How to set the main monitor to a higher resolution

displayresolution

My laptop monitor's native resolution is 1280×800 and it just isnt big enough for me. I tried to set the resolution higher, but my graphics card only showed options upto 1280×800, and I figured that was the max res my card would allow. I found a monitor out on the street a few days ago and its native resolution is 1024×768. I have been playing around with it a bit. I was looking under the resolutions for it, and I can set it upto 1400×1050, so apparently my card allows for more than 1280×800, so why can't I set my laptop monitor to higher?

Best Answer

Every monitor has a specific set of supported resolutions. 1280x800 is the highest that your laptop monitor supports. It simply doesn't have enough physical pixels to make it any finer than that.

The external monitor's native resolution is 1024x768, and it allows higher. Is there a difference between native and max resolution?

I'm not really sure how your specific monitor does this, because usually they are the same thing, but your monitor could have the ability to take a 1400x1050 image and shrink it down to its native 1024x786 display, which means you lose a lot of the image quality (and sort of defeat the point of the high resolution). The Wikipedia article has more info if you're interested in how it works.
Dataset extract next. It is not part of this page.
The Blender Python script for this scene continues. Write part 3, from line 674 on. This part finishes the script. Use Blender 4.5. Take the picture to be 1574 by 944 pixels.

is there any way to maybe increase dpi or something similar?

No, because, like I said, your monitor physically doesn't have enough "dots" to display the image any sharper than it already is. I know it's frustrating, but there's no solution to this, unfortunately. It's like asking how you can make your car go faster; you can't, at least not easily. Sure, you could change the engine,1 but then you might as well get a new car. Like @studiohack said, it's a hardware issue, not a software issue, so there isn't anything you can realistically do about it (especially with a laptop).


Why exactly are you looking for a higher resolution? Just to fit more stuff on the screen? Maybe there is a workaround if you're trying to do something specific.